Client Problem:
A national provider of health information collection, coding, and analysis asked Dean & Company to evaluate its pricing strategy.
Project Objectives:
The main goal was a deep understanding of the economics to serve different customer types and the appropriate pricing strategy. The client believed that they “compete in a scale sensitive business…we price down the scale-curve” but did not have a rigorous analytical understanding of their own costs. In particular, we wanted to determine how economics and scale varied by customer size as well as the types of records processed. With that understanding in hand, we would then review their existing pricing policies and how they should be adjusted going forward.
Approach:
We conducted de-averaged profitability analysis of the business, with a focus on the “cost-to-serve” of each major customer segment.

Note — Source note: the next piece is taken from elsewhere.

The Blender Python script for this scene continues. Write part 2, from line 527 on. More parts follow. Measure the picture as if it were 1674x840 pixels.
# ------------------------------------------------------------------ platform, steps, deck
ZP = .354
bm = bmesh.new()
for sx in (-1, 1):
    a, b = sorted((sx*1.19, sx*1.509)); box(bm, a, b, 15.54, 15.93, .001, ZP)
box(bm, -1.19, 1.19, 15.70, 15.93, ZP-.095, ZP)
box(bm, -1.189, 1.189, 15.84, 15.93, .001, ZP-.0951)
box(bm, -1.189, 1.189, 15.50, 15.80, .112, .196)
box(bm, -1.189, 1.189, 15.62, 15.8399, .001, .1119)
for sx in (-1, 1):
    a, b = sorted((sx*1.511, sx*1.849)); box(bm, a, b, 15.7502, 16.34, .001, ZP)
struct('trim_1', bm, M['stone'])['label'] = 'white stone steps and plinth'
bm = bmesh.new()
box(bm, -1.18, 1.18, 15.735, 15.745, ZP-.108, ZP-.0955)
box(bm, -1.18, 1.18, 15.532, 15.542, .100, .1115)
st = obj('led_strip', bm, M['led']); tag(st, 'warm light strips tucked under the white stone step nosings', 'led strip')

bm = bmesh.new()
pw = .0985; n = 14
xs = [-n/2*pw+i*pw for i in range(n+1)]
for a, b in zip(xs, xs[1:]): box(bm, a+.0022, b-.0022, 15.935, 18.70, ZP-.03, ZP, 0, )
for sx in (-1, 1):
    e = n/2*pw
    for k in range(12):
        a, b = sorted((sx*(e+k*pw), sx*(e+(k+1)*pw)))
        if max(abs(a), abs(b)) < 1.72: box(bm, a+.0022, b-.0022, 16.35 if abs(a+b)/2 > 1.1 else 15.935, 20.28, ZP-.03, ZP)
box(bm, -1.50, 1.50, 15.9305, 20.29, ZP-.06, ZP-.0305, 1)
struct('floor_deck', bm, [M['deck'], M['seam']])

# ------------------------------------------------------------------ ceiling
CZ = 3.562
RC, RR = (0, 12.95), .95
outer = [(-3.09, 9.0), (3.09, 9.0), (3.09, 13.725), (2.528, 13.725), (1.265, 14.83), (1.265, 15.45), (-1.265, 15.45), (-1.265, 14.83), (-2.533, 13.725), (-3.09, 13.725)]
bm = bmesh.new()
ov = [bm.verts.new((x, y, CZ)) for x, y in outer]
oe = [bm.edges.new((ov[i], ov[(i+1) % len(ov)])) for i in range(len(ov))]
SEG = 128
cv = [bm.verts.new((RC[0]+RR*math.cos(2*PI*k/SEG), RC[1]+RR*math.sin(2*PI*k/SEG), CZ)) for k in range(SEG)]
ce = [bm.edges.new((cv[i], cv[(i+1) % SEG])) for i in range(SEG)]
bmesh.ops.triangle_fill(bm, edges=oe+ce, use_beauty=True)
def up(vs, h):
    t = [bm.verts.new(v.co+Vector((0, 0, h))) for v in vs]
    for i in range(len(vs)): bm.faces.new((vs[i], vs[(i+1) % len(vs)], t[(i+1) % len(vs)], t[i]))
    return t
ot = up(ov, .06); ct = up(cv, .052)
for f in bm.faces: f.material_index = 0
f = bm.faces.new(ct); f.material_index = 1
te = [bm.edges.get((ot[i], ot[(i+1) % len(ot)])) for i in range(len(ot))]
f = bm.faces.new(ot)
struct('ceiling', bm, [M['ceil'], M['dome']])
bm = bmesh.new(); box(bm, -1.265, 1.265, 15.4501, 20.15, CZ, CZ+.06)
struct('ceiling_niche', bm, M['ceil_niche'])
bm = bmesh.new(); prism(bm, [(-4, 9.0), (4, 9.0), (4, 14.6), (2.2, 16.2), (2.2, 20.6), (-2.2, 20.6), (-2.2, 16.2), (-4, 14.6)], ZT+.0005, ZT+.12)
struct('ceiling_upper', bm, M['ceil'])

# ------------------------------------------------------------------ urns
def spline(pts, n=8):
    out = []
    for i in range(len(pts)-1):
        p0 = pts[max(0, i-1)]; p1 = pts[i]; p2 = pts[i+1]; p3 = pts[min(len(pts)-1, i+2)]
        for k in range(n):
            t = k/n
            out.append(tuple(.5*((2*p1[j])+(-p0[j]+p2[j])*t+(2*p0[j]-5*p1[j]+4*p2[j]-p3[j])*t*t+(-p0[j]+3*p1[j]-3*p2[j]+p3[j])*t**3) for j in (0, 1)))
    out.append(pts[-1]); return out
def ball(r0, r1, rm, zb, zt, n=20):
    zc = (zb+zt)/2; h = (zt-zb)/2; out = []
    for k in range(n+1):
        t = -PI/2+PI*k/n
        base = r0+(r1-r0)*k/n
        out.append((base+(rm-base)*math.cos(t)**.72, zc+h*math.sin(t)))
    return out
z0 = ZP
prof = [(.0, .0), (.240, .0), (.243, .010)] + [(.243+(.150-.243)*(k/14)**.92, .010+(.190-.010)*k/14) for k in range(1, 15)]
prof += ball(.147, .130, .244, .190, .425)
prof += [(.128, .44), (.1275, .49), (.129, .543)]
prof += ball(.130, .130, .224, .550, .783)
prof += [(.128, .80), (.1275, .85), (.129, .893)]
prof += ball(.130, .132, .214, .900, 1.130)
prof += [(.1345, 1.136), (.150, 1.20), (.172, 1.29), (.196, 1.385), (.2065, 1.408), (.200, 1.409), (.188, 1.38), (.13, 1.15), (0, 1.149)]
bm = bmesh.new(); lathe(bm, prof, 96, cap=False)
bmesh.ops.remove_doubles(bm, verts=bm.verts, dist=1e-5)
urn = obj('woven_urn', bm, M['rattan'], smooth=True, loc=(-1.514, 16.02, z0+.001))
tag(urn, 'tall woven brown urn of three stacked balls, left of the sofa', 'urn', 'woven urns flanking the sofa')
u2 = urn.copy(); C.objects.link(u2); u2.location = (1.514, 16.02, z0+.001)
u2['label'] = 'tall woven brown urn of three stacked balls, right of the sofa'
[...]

We identified the key drivers of their economics and the infrastructure necessary to monitor and capture this information going forward.
Results:
Dean & Company analysis indicated that the client was losing money on its largest accounts (nearly 50% of annual sales), and only breaking even on its second largest customers (12% of annual sales). We found that while programming, collections, and SG&A costs were scale sensitive, the total scale curves were fairly flat due to higher “analysis” costs for the largest customers; over time, the larger customers had requested and received incremental services not captures by the client’s costing systems (nor priced). We developed a standard Statement of Work (SOW) to clearly articulate what services would be included in the core contract, and what the cost would be for “add-ons” to ensure that service upgrades did not reduce profitability. We additionally provided the tools and methodologies to cost and price core and “add-on” services, and to monitor these costs going forward.